* _Source data_:
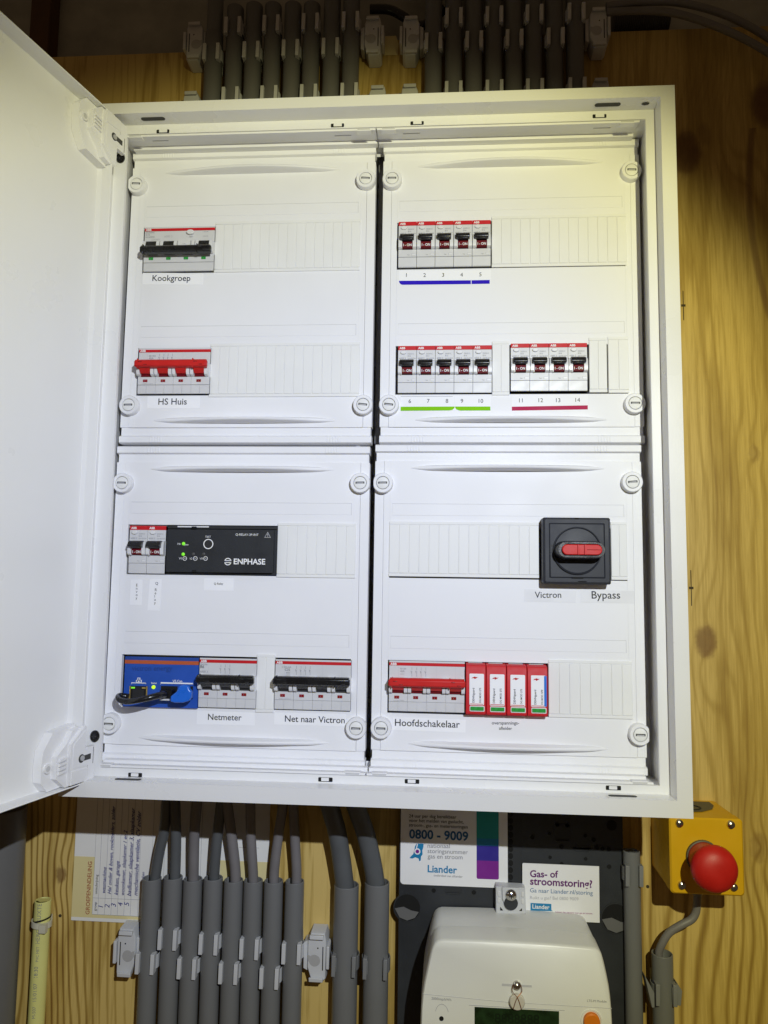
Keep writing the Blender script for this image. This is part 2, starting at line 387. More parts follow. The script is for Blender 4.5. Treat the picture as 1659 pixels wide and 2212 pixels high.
# plastic edge trims, two above and two below the panels
def trim(xa, xb, s):
    t = MB(); Zs = lambda z: z*s
    t.prof([(YR+.001,Zs(.2943)),(YR+.001,Zs(.2922)),(-.020,Zs(.2933)),(-.012,Zs(.2950)),(-.0035,Zs(.2962)),(-.0035,Zs(.2930)),(.004,Zs(.2930)),(.004,Zs(.2975)),(-.020,Zs(.2975)),(-.0225,Zs(.2943))], xa, xb, 'plastic')
    for xc in (xa+.011, xb-.011):
        t.box(xc-.0068,xc+.0068,YR+.0004,-.02,min(Zs(.2925),Zs(.2915)),max(Zs(.2925),Zs(.2915)),'plastic')
        t.box(xc-.0060,xc+.0060,YR+.0007,YR+.002,min(Zs(.2938),Zs(.2926)),max(Zs(.2938),Zs(.2926)),'line')
    xm_ = xa+.03 if xa < -.1 else xb-.03
    for xq in (xa+.032, xb-.032): t.box(xq-.008,xq+.008,-.0165,-.0155,min(Zs(.2942),Zs(.2936)),max(Zs(.2942),Zs(.2936)),'line')
    cpart(t, 'edge_trim', bevel=.0003)
for xa, xb in ((-.2425,-.0006),(.0006,.2415)):
    trim(xa, xb, 1); trim(xa, xb, -1)

# ---- door, opened about 104 degrees
DX, DY = -.250, -.968           # direction from hinge edge to free edge
NX, NY = .968, -.250            # direction the inside faces
H0 = Vector((-.2425-NX*.015, -.0465-NY*.015, 0))
DZ0, DZ1 = -.305, .301
def dp(u, n, z): return (H0.x+DX*u+NX*n, H0.y+DY*u+NY*n, z)
def dbox(mb, u0, u1, n0, n1, z0, z1, m):
    vs = [dp(u,n,z) for z in (z0,z1) for u,n in ((u0,n0),(u1,n0),(u1,n1),(u0,n1))]
    return mb.add(vs, [(0,1,5,4),(1,2,6,5),(2,3,7,6),(3,0,4,7),(4,5,6,7),(3,2,1,0)], m)
def dprism(mb, poly, n0, n1, m):     # poly in u,z
    k = len(poly); vs = [dp(u,n0,z) for u,z in poly]+[dp(u,n1,z) for u,z in poly]
    return mb.add(vs, [tuple(range(k)), tuple(range(2*k-1,k-1,-1))]+[(i,(i+1)%k,k+(i+1)%k,k+i) for i in range(k)], m)
DW = .494
d = MB()
R5 = lambda n, u0, u1, z0, z1: [dp(u0,n,z0), dp(u1,n,z0), dp(u1,n,z1), dp(u0,n,z1)]
d.loft([R5(0,.0012,DW-.0012,DZ0+.0012,DZ1-.0012), R5(.015,.0012,DW-.0012,DZ0+.0012,DZ1-.0012), R5(.015,0,DW,DZ0,DZ1), R5(-.0012,0,DW,DZ0,DZ1)], 'paint')
door = cpart(d, 'door', bevel=.0006)
def dcpart(mb, name, bevel=0, **k):
    o = mb.build(name, None, bevel, **k); o.parent = door; return o
def hinge(s):
    h = MB(); e = DZ1 if s > 0 else DZ0
    Z = lambda q: e-s*q          # q = distance from the door's end
    P = lambda pts: [(u, Z(q)) for u, q in pts]
    k = 18; P = lambda pts: [(u*.001, Z(q*.001)) for u, q in pts]
    C_ = lambda u, q, r: [(u*.001+r*.001*math.cos(2*math.pi*i/k), Z(q*.001)+r*.001*math.sin(2*math.pi*i/k)) for i in range(k)]
    dprism(h, P([(2,2),(31,1.5),(38.5,10),(39,22),(37.5,35),(28,48),(2,51)]), .0002, .0085, 'plastic')
    dprism(h, P([(2,2),(17,2),(27.5,11),(28,29),(17,38),(11,47),(2,49)]), .0085, .0138, 'plastic')
    dprism(h, P([(-14.5,3),(14,3),(15.5,9),(15.5,37),(-1,50),(-2.5,49),(-2.5,31),(-14.5,31)]), .0125, .0168, 'plastic')
    dprism(h, P([(-5.5,3.2),(13.6,3.2),(13.6,14.5),(-5.5,13.5)]), .0165, .0174, 'plastic')
    dprism(h, P([(-5.9,3.2),(-5.5,3.2),(-5.5,16),(-5.9,16)]), .0165, .0172, 'line')
    dprism(h, P([(-5.0,15.5),(12.5,16.5),(12.5,36),(-1,46),(-2,45),(-2,29.5),(-5.0,29.5)]), .0165, .0172, 'plastic')
    for i in range(4): dprism(h, P([(17.5,15+i*3.4),(26,14+i*3.4),(26,16.2+i*3.4),(17.5,17.2+i*3.4)]), .0138, .0156, 'plastic')
    for ro, m, n1 in ((4.0,'plastic',.0102),(2.3,'line',.0104)): dprism(h, C_(33,20.5,ro), .008, n1, m)
    dprism(h, C_(2.5,23,3.6), .0172, .01732, 'gap'); dprism(h, P([(-9,20.5),(2.5,20.5),(2.5,25),(-9,25)]), .0167, .01728, 'gap')
    dprism(h, C_(2.0,23.2,2.3), .0172, .0182, 'devdark')
    dprism(h, P([(-12.6,16),(-12.2,16),(-12.2,30),(-12.6,30)]), .0167, .0170, 'gap')
    dcpart(h, 'hinge_block', .0008, seg=3)
hinge(1); hinge(-1)
for px, py in ((261,342),(205.5,1590)):
    x, z = at(px, py, YR); g = MB(); rg_ = lambda r, y: [(x+r*.82*math.cos(2*math.pi*i/24), y, z+r*math.sin(2*math.pi*i/24)) for i in range(24)]
    g.loft([rg_(.0051,YR+.0005),rg_(.0051,YR-.0012),rg_(.0040,YR-.0024)],'black',False,True); g.box(x-.0022,x+.0022,YR-.0026,YR-.002,z-.0004,z+.0004,'gap'); g.box(x-.0004,x+.0004,YR-.0026,YR-.002,z-.0020,z+.0020,'gap')
    cpart(g, 'bumper')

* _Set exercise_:
Write out each line again precisely as it appears, skipping every picture.

* _Answer to this task_:
Keep writing the Blender script for this image. This is part 2, starting at line 387. More parts follow. The script is for Blender 4.5. Treat the picture as 1659 pixels wide and 2212 pixels high.
# plastic edge trims, two above and two below the panels
def trim(xa, xb, s):
    t = MB(); Zs = lambda z: z*s
    t.prof([(YR+.001,Zs(.2943)),(YR+.001,Zs(.2922)),(-.020,Zs(.2933)),(-.012,Zs(.2950)),(-.0035,Zs(.2962)),(-.0035,Zs(.2930)),(.004,Zs(.2930)),(.004,Zs(.2975)),(-.020,Zs(.2975)),(-.0225,Zs(.2943))], xa, xb, 'plastic')
    for xc in (xa+.011, xb-.011):
        t.box(xc-.0068,xc+.0068,YR+.0004,-.02,min(Zs(.2925),Zs(.2915)),max(Zs(.2925),Zs(.2915)),'plastic')
        t.box(xc-.0060,xc+.0060,YR+.0007,YR+.002,min(Zs(.2938),Zs(.2926)),max(Zs(.2938),Zs(.2926)),'line')
    xm_ = xa+.03 if xa < -.1 else xb-.03
    for xq in (xa+.032, xb-.032): t.box(xq-.008,xq+.008,-.0165,-.0155,min(Zs(.2942),Zs(.2936)),max(Zs(.2942),Zs(.2936)),'line')
    cpart(t, 'edge_trim', bevel=.0003)
for xa, xb in ((-.2425,-.0006),(.0006,.2415)):
    trim(xa, xb, 1); trim(xa, xb, -1)

# ---- door, opened about 104 degrees
DX, DY = -.250, -.968           # direction from hinge edge to free edge
NX, NY = .968, -.250            # direction the inside faces
H0 = Vector((-.2425-NX*.015, -.0465-NY*.015, 0))
DZ0, DZ1 = -.305, .301
def dp(u, n, z): return (H0.x+DX*u+NX*n, H0.y+DY*u+NY*n, z)
def dbox(mb, u0, u1, n0, n1, z0, z1, m):
    vs = [dp(u,n,z) for z in (z0,z1) for u,n in ((u0,n0),(u1,n0),(u1,n1),(u0,n1))]
    return mb.add(vs, [(0,1,5,4),(1,2,6,5),(2,3,7,6),(3,0,4,7),(4,5,6,7),(3,2,1,0)], m)
def dprism(mb, poly, n0, n1, m):     # poly in u,z
    k = len(poly); vs = [dp(u,n0,z) for u,z in poly]+[dp(u,n1,z) for u,z in poly]
    return mb.add(vs, [tuple(range(k)), tuple(range(2*k-1,k-1,-1))]+[(i,(i+1)%k,k+(i+1)%k,k+i) for i in range(k)], m)
DW = .494
d = MB()
R5 = lambda n, u0, u1, z0, z1: [dp(u0,n,z0), dp(u1,n,z0), dp(u1,n,z1), dp(u0,n,z1)]
d.loft([R5(0,.0012,DW-.0012,DZ0+.0012,DZ1-.0012), R5(.015,.0012,DW-.0012,DZ0+.0012,DZ1-.0012), R5(.015,0,DW,DZ0,DZ1), R5(-.0012,0,DW,DZ0,DZ1)], 'paint')
door = cpart(d, 'door', bevel=.0006)
def dcpart(mb, name, bevel=0, **k):
    o = mb.build(name, None, bevel, **k); o.parent = door; return o
def hinge(s):
    h = MB(); e = DZ1 if s > 0 else DZ0
    Z = lambda q: e-s*q          # q = distance from the door's end
    P = lambda pts: [(u, Z(q)) for u, q in pts]
    k = 18; P = lambda pts: [(u*.001, Z(q*.001)) for u, q in pts]
    C_ = lambda u, q, r: [(u*.001+r*.001*math.cos(2*math.pi*i/k), Z(q*.001)+r*.001*math.sin(2*math.pi*i/k)) for i in range(k)]
    dprism(h, P([(2,2),(31,1.5),(38.5,10),(39,22),(37.5,35),(28,48),(2,51)]), .0002, .0085, 'plastic')
    dprism(h, P([(2,2),(17,2),(27.5,11),(28,29),(17,38),(11,47),(2,49)]), .0085, .0138, 'plastic')
    dprism(h, P([(-14.5,3),(14,3),(15.5,9),(15.5,37),(-1,50),(-2.5,49),(-2.5,31),(-14.5,31)]), .0125, .0168, 'plastic')
    dprism(h, P([(-5.5,3.2),(13.6,3.2),(13.6,14.5),(-5.5,13.5)]), .0165, .0174, 'plastic')
    dprism(h, P([(-5.9,3.2),(-5.5,3.2),(-5.5,16),(-5.9,16)]), .0165, .0172, 'line')
    dprism(h, P([(-5.0,15.5),(12.5,16.5),(12.5,36),(-1,46),(-2,45),(-2,29.5),(-5.0,29.5)]), .0165, .0172, 'plastic')
    for i in range(4): dprism(h, P([(17.5,15+i*3.4),(26,14+i*3.4),(26,16.2+i*3.4),(17.5,17.2+i*3.4)]), .0138, .0156, 'plastic')
    for ro, m, n1 in ((4.0,'plastic',.0102),(2.3,'line',.0104)): dprism(h, C_(33,20.5,ro), .008, n1, m)
    dprism(h, C_(2.5,23,3.6), .0172, .01732, 'gap'); dprism(h, P([(-9,20.5),(2.5,20.5),(2.5,25),(-9,25)]), .0167, .01728, 'gap')
    dprism(h, C_(2.0,23.2,2.3), .0172, .0182, 'devdark')
    dprism(h, P([(-12.6,16),(-12.2,16),(-12.2,30),(-12.6,30)]), .0167, .0170, 'gap')
    dcpart(h, 'hinge_block', .0008, seg=3)
hinge(1); hinge(-1)
for px, py in ((261,342),(205.5,1590)):
    x, z = at(px, py, YR); g = MB(); rg_ = lambda r, y: [(x+r*.82*math.cos(2*math.pi*i/24), y, z+r*math.sin(2*math.pi*i/24)) for i in range(24)]
    g.loft([rg_(.0051,YR+.0005),rg_(.0051,YR-.0012),rg_(.0040,YR-.0024)],'black',False,True); g.box(x-.0022,x+.0022,YR-.0026,YR-.002,z-.0004,z+.0004,'gap'); g.box(x-.0004,x+.0004,YR-.0026,YR-.002,z-.0020,z+.0020,'gap')
    cpart(g, 'bumper')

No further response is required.